Confessions of a Division-1 Athlete

Confessions of a Division-1 Athlete


By Greg Bach 


The path to collegiate athletics is crowded with challenges at every turn for young athletes hoping to make that massive leap.  


And the same goes for their families, too.  


"If you have a child who is really showing a passion you better learn what to expect and how to help best guide them,” says Jim Karas, an entrepreneur, author, lifestyle expert and father of a former college athlete. 


Karas and his daughter Olivia, a former All-American gymnast at the University of Michigan, teamed to write the recently released book CONFESSIONS OF A DIVISION-1 ATHLETE: A DAD AND DAUGHTER’S GUIDE TO SURVIVAL. 


“Especially from my generation there’s the thinking where you don’t get in your kids’ way and you don’t want to be considered a helicopter parent,” Jim says. “I would disagree with that now after this experience. Use your mouth, use your eyes, and use your ears. You have got to ask important questions about how they are doing, how their physical health is, and how their mental health is. Use your ears and listen to what is going on and get a temperature for how they are feeling. 


Says Olivia, who graduated in 2019 and these days is a public relations and corporate communications professional: “I’m close with both my mom and dad and have very special relationships with both of them, so I was always vocal but I definitely wasn’t vocal enough about some things that happened in my experiences. When I look back, wish I had been more vocal because they definitely could have helped me through it.” 


The book covers a variety of all-important topics: the college recruiting process, navigating different types of coaching styles, handling pressure and stress, mental health, body image, and much more. 

With the increased attention on the mental health of young athletes these days, that is an area that Jim encourages parents to really be dialed into as they attend athletic events.

"Look at what's going on during competitions and what's going on during practice," he says. "I would say be far more present and far more aware of the pressures, specifically emotionally, that your child is going through."

 There’s also a powerful chapter written by Olivia’s brother Evan, sharing what life was like operating in the shadows of a talented sibling.


“When Olivia and I both read it our mouths hung open for a while,” Jim says. “It was gut-wrenching. I was very upset that I missed how unhappy my son was on account of that our life revolved around Olivia’s sports. So I would tell any parent that if you have a star gymnast, a star debater, a star artist, whatever it is, pay very close attention to the siblings because they may not be having a very good time.” 

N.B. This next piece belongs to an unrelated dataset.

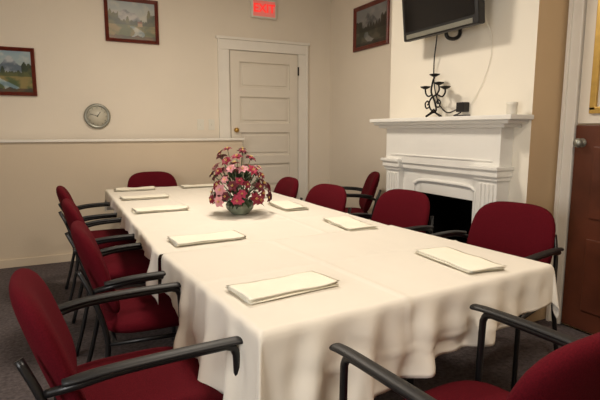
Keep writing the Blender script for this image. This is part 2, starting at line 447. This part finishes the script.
def leaf(c,d,L,W,mi):
    s,u,d=frame(d); rows=[]
    for i in range(6):
        t=i/5; w=W*math.sin(math.pi*(.05+.93*t))*.5; p=c+d*L*t-Vector((0,0,1))*L*.25*t*t
        rows.append([bm.verts.new(p-s*w+u*w*.3),bm.verts.new(p),bm.verts.new(p+s*w+u*w*.3)])
    for i in range(5):
        for k in range(2):
            f=bm.faces.new([rows[i][k],rows[i][k+1],rows[i+1][k+1],rows[i+1][k]]); f.smooth=True; f.material_index=mi
root=Vector((cx,cy,zt+.07))
N=70
for i in range(N):
    zc=1-(i+.5)/N*1.25; th=i*2.39996
    rr=math.sqrt(max(0,1-zc*zc)); d=Vector((rr*math.cos(th),rr*math.sin(th),zc*1.0))
    R=Vector((d.x*.185,d.y*.185,.02+max(-.08,d.z)*.28))*random.uniform(.70,1.14)
    c=root+Vector((0,0,.04))+R
    bm_tube(bm,[root-Vector((0,0,.03)),root+R*.5+Vector((0,0,.02)),c],.0022,seg=5,sm=3,mi=1)
    mi=random.choice([3,3,3,3,4,4,5,6,6])
    bloom(c,d+Vector((random.uniform(-.3,.3),random.uniform(-.3,.3),.15)),random.uniform(.028,.048),mi)
for i in range(80):
    th=random.uniform(0,6.283); el=random.uniform(-.35,1.2); d=Vector((math.cos(th)*math.cos(el),math.sin(th)*math.cos(el),math.sin(el)))
    c=root+Vector((d.x*.09,d.y*.09,.03+max(0,d.z)*.15))
    leaf(c,d,random.uniform(.06,.10),random.uniform(.022,.036),random.choice([1,2]))
fo=obj_from_bm('flower_arrangement',bm,[M['glassy'],M['leaf'],M['leaf2'],M['p1'],M['p2'],M['p3'],M['p4'],M['yel']])

# ------------------------------------------------------------ paintings
def paintmat(name):
    m=bpy.data.materials.new(name); m.use_nodes=True; nt=m.node_tree
    a=nt.nodes.new('ShaderNodeVertexColor'); a.layer_name='paint'
    nt.links.new(a.outputs['Color'],nt.nodes['Principled BSDF'].inputs['Base Color'])
    nt.nodes['Principled BSDF'].inputs['Roughness'].default_value=.35
    return m
PM=paintmat('oil_painting')
def mixc(a,b,t): return tuple(a[i]*(1-t)+b[i]*t for i in range(3))
def landscape(kind):
    def f(u,v):
        n=noise.fractal(Vector((u*4,v*4,kind)),1.0,2.0,5)
        sky=mixc((150,176,190),(214,206,176),1-v)
        if kind==2: sky=mixc((170,186,200),(206,206,200),1-v)
        c=mixc(sky,(235,230,215),max(0,n)*.8)
        ridge=.60+.18*math.sin(u*5+kind)+.10*noise.noise(Vector((u*6,kind,0)))
        if kind==1: ridge=.62+.25*math.exp(-((u-.62)/.12)**2)+.04*noise.noise(Vector((u*9,0,0)))
        if kind==2: ridge=.55+.30*math.exp(-((u-.45)/.2)**2)+.07*noise.noise(Vector((u*12,3,0)))
        if v<ridge: c=mixc((96,110,124),(190,194,196),max(0,min(1,.4+n*1.5+(v-.5))))
        tl=.48+.22*abs(noise.noise(Vector((u*11,kind+5,0))))+(.18 if u<.22 or u>.82 else 0)
        if v<tl: c=mixc((36,52,30),(92,96,46),max(0,min(1,.4+n*1.4)))
        if v<.38: c=mixc((74,92,44),(150,132,74),max(0,min(1,.4+n*1.6)))
        rv=.5+.15*math.sin(v*9+kind)
        if v<.36 and abs(u-rv)<.05+(.36-v)*.3: c=mixc((120,150,160),(210,214,204),max(0,min(1,.3+n*1.5)))
        if v<.1+.05*noise.noise(Vector((u*9,9,0))): c=mixc((50,48,28),(110,80,46),max(0,min(1,.5+n)))
        if kind==2:
            g=sum(c)/3; c=mixc(c,(g*.9,g*.88,g*.85),.7); c=tuple(k*.75 for k in c)
        if kind==0:
            if .62<u<.72 and v<.5 and v>.36: c=(120,60,40) if v>.44 else (180,150,110)
            c=mixc(c,(170,120,70),.22)
        return tuple(k*.9 for k in c)
    return f
def painting(name,c,w,h,rz,kind,fw=.035):
    P=empty(name,c,rz)
    bm=bmesh.new(); nx,ny=90,66; cl=bm.loops.layers.float_color.new('paint')
    g=[[bm.verts.new(((i/nx-.5)*(w-2*fw+.01),-.008,(j/ny-.5)*(h-2*fw+.01))) for i in range(nx+1)] for j in range(ny+1)]
    F=landscape(kind)
    for j in range(ny):
        for i in range(nx):
            f=bm.faces.new([g[j][i],g[j][i+1],g[j+1][i+1],g[j+1][i]])
            for l,(a,b) in zip(f.loops,((i,j),(i+1,j),(i+1,j+1),(i,j+1))): l[cl]=srgb(*F(a/nx,b/ny))
    o=obj_from_bm('canvas',bm,PM,P)
    bm=bmesh.new()
    w2,h2=w/2,h/2
    prof=[(0,0),(0,-.022),(.008,-.028),(.020,-.020),(fw-.006,-.014),(fw,-.010),(fw,0)]
    rings=[]
    for (ins,yy) in prof:
        rings.append([bm.verts.new((sx*(w2-ins),yy,sz*(h2-ins))) for sx,sz in ((-1,-1),(1,-1),(1,1),(-1,1))])
    for i in range(len(rings)-1):
        for k in range(4): bm.faces.new([rings[i][k],rings[i][(k+1)%4],rings[i+1][(k+1)%4],rings[i+1][k]])
    bm.faces.new(rings[0])
    obj_from_bm('frame',bm,M['brownframe'],P)
    return P
painting('framed_painting',(.77,5.499,2.415),.53,.44,0,0)
painting('framed_painting',(-.42,5.499,1.85),.55,.45,0,1)
painting('framed_painting',(3.129,4.61,2.42),.66,.48,-math.pi/2,2,fw=.045)

# ------------------------------------------------------------ exit sign
E=empty('exit_sign',(2.225,5.499,2.67))
box('housing',-.155,.155,-.05,0,-.10,.11,M['white'],E,bev=.008)
box('face',-.135,.135,-.053,-.049,-.08,.09,M['exitbg'],E,bev=.001)
cu=bpy.data.curves.new('t','FONT'); cu.body='EXIT'; cu.size=.13; cu.align_x='CENTER'; cu.align_y='CENTER'; cu.extrude=.002; cu.offset=.002
to=bpy.data.objects.new('tmp',cu); COL.objects.link(to)
bpy.context.view_layer.update()
me=bpy.data.meshes.new_from_object(to.evaluated_get(bpy.context.evaluated_depsgraph_get()))
bpy.data.objects.remove(to)
me.materials.clear(); me.materials.append(M['redlit'])
lo=bpy.data.objects.new('letters',me); COL.objects.link(lo); lo.parent=E; lo.location=(0,-.055,.005); lo.rotation_euler=(math.pi/2,0,0)

# ------------------------------------------------------------ wall clock, switches
W=empty('wall_clock',(.385,5.499,1.44))
bm=bmesh.new(); bm_lathe(bm,[(.125,0),(.127,-.02),(.12,-.032),(.106,-.034),(.098,-.024),(.0,-.024)],axis='y',seg=48); obj_from_bm('case',bm,M['silver'],W)
bm=bmesh.new(); bm_lathe(bm,[(.097,-.0245),(.097,-.0255),(.0,-.0255)],axis='y',seg=40); obj_from_bm('dial',bm,M['dial'],W)
bm=bmesh.new()
for k in range(12):
    a=k*math.pi/6; bm_tube(bm,[(math.cos(a)*.078,-.0265,math.sin(a)*.078),(math.cos(a)*.090,-.0265,math.sin(a)*.090)],.0018,seg=4,sm=0)
bm_tube(bm,[(0,-.0275,0),(.03,-.0275,.042)],.003,seg=6,sm=0); bm_tube(bm,[(0,-.0285,0),(-.07,-.0285,.022)],.002,seg=6,sm=0)
bm_lathe(bm,[(.006,-.026),(.006,-.031),(.0,-.032)],axis='y',seg=12)
obj_from_bm('hands',bm,M['iron'],W)
def switch(x,z,w=.075):
    s=empty('light_switch',(x,5.499,z)); box('plate',-w/2,w/2,-.006,0,-.06,.06,M['white'],s,bev=.002); box('toggle',-.006,.006,-.016,-.005,-.012,.012,M['white'],s,bev=.002)
switch(1.46,1.36); switch(1.585,1.36,.07)

# ------------------------------------------------------------ television
TV=empty('television',(2.50,2.84,2.235)); TV.rotation_euler=(0,math.radians(-6),0)
box('cabinet',-.03,.035,-.385,.385,-.25,.25,M['plastic'],TV,bev=.012)
box('screen',-.033,-.028,-.355,.355,-.185,.22,M['screen'],TV,bev=.001)
box('back_shell',.03,.08,-.28,.28,-.18,.2,M['plastic'],TV,bev=.015)
box('speaker_bar',-.036,-.028,-.34,.34,-.237,-.205,M['silver'],TV,bev=.002)
BR=empty('tv_wall_mount',(0,0,0))
box('wall_plate',2.68,2.699,2.72,2.92,2.06,2.36,M['black'],BR,bev=.003)
box('arm_plate',2.595,2.605,2.70,2.94,2.12,2.3,M['black'],BR,bev=.002)
bm=bmesh.new(); bm_tube(bm,[(2.60,2.82,2.2),(2.68,2.82,2.2)],.02,sm=0); bm_tube(bm,[(2.60,2.86,2.08),(2.60,2.86,1.985),(2.64,2.84,1.96),(2.685,2.82,1.985),(2.69,2.82,2.08)],.014)
obj_from_bm('arm',bm,M['black'],BR)
bm=bmesh.new(); bm_tube(bm,[(2.62,2.98,2.05),(2.63,3.0,1.96),(2.66,3.05,1.84),(2.68,3.07,1.70),(2.67,3.03,1.58),(2.66,2.96,1.48),(2.66,2.88,1.43),(2.675,2.80,1.45)],.005,seg=8)
obj_from_bm('power_cable',bm,M['plastic'])
bm=bmesh.new(); bm_tube(bm,[(2.64,2.57,2.08),(2.68,2.52,1.95),(2.692,2.52,1.80),(2.692,2.57,1.65),(2.692,2.63,1.55),(2.69,2.68,1.48)],.0022,seg=8)
obj_from_bm('antenna_cable',bm,M['white'])
bm=bmesh.new(); bm_box(bm,2.64,2.699,2.70,2.775,1.43,1.50,0,bev=.006); bm_tube(bm,[(2.63,2.62,1.403),(2.60,2.68,1.403),(2.62,2.77,1.404),(2.65,2.75,1.42),(2.66,2.73,1.44)],.005,seg=8)
obj_from_bm('power_adapter',bm,M['plastic'])
bm=bmesh.new(); bm_lathe(bm,[(.0,0),(.03,0),(.032,.01),(.032,.06),(.034,.062),(.034,.078),(.0,.082)],(2.60,2.24,1.396)); obj_from_bm('small_jar',bm,M['white'])

# ------------------------------------------------------------ candelabra
CD=empty('candelabra',(2.595,2.965,1.397))
bm=bmesh.new()
def Y(a,b,x=0): return (x,-a,b)
bm_tube(bm,[Y(-.08,.006),Y(-.02,.03),Y(.03,.05),Y(.01,.12),Y(-.03,.19),Y(-.02,.26),Y(.0,.30)],.007)
bm_tube(bm,[Y(.09,.006),Y(.03,.03),Y(-.03,.06),Y(-.05,.11),Y(-.02,.15),Y(.03,.17),Y(.055,.20),Y(.05,.235)],.0065)
bm_tube(bm,[(.07,0,.006),(.03,0,.03),(0,-.005,.06)],.006)
bm_tube(bm,[(-.07,0,.006),(-.03,0,.03),(0,-.005,.06)],.006)
bm_tube(bm,[Y(-.02,.17),Y(-.06,.16),Y(-.09,.18),Y(-.10,.215)],.006)
bm_tube(bm,[Y(-.04,.08),Y(-.08,.07),Y(-.095,.105),Y(-.07,.125),Y(-.055,.105),Y(-.07,.095)],.0055)
bm_tube(bm,[Y(.02,.08),Y(.06,.075),Y(.075,.11),Y(.05,.13),Y(.035,.11),Y(.05,.10)],.0055)
bm_tube(bm,[Y(.03,.17),Y(.09,.15),Y(.12,.175),Y(.12,.20)],.006)
for a,b in ((.0,.30),(.05,.235),(-.10,.215),(.12,.20)):
    bm_lathe(bm,[(.0,0),(.012,.002),(.036,.014),(.040,.022),(.036,.020),(.012,.010),(.0,.010)],Y(a,b),seg=20)
    bm_lathe(bm,[(.012,.01),(.014,.026),(.011,.026),(.0,.02)],Y(a,b),seg=14)
obj_from_bm('ironwork',bm,M['iron'],CD)

# ------------------------------------------------------------ lamps
for (x,y) in ((.9,.4),(1.0,3.2)):
    Lp=empty('ceiling_lamp',(x,y,ZC))
    bm=bmesh.new(); bm_lathe(bm,[(.22,0),(.22,-.03),(.20,-.035)],seg=36); obj_from_bm('rim',bm,M['white'],Lp)
    bm=bmesh.new(); bm_lathe(bm,[(.20,-.03),(.19,-.06),(.13,-.09),(.0,-.105)],seg=36); obj_from_bm('diffuser',bm,M['lamp'],Lp,smooth=True)
def area(name,loc,target,size,power,col,sy=None):
    l=bpy.data.lights.new(name,'AREA'); l.energy=power; l.color=col; l.shape='RECTANGLE'; l.size=size; l.size_y=sy or size
    o=bpy.data.objects.new(name,l); COL.objects.link(o); o.location=loc
    o.rotation_euler=(Vector(target)-Vector(loc)).to_track_quat('-Z','Y').to_euler(); return o
area('ceiling_light_1',(.9,.4,2.93),(.9,.4,0),.4,34,(1,.89,.75))
area('ceiling_light_2',(1.0,3.2,2.93),(1.0,3.2,0),.4,44,(1,.89,.75))
area('window_light',(XL+.08,.3,1.6),(3,2.4,1.3),1.7,76,(1,.97,.92),1.3)
w=bpy.data.worlds.new('world'); S.world=w; w.use_nodes=True
w.node_tree.nodes['Background'].inputs['Color'].default_value=(1,.9,.78,1); w.node_tree.nodes['Background'].inputs['Strength'].default_value=.3

# ------------------------------------------------------------ camera
cam=bpy.data.cameras.new('camera'); cam.lens=29.4; cam.sensor_width=36; cam.clip_start=.02
co=bpy.data.objects.new('camera',cam); COL.objects.link(co); co.location=(0,0,1.3)
co.rotation_euler=(math.radians(90-8.13),0,math.radians(-26.2))
S.camera=co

Oozing energy as a child, Olivia's  parents enrolled her in all sorts of activities. But it was gymnastics that captivated her from the start.  


That feeling of flying I loved,” Olivia says. But also there was so much to improve on. Every time you got up on an apparatus you had an opportunity to do a little bit better than the last time and I loved that about the sport. But I also loved that it was unique. It wasn’t playing soccer or volleyball or basketball. There was just something so magical and irresistible to a young girl who just adored everything about the sport. 


And post-meet car rides home didn’t turn into coaching sessions on what went wrong. "If she wanted to talk about it we’d talk about it,” Jim says. “If she didn’t want to talk about it we’d just leave it alone.” 


My parents always gave me a big hug after the meet, always said ‘we’re so proud of you’ and always encouraged me, regardless of my performance,” Olivia says. And I think that made it more fun and more about what I wanted. Everyone was really great about supporting me and my journey and not making it about gymnastics skills.” 



Olivia encourages today’s young athletes to pay close attention to how they are feeling about their sport.  


“If you’re in middle school or high school know that there’s a difference between being frustrated with the sport and straight out disliking the sport,” she says. “I found myself frustrated with gymnastics all the time, but it never drove me to quit because the love just shone through a little bit more than the dislike in that moment. So my advice would be if you find yourself really, really dreading practices, andreading games or meets, take a step back. You’re not a failure for leaving the sport. It might actually drive you to something better at the end of the day. So just listen to yourself, listen to your body and listen to your mind, and if you’re just not into it don’t push yourself to do it. Find your passion. 


For those athletes fortunate enough to continue their athletic careers into college, Olivia encourages them to savor all the experiences that are a part of the journey.  


College athletics is the end all, be all,” Olivia says. “It is the pinnacle and it is the most amazing experience. You meet your best friends, you represent a university, and you get to compete in front of massive crowds. It checks every box of the dream, and so if you get the opportunity – D1 through D3 – do it. You will enjoy it.”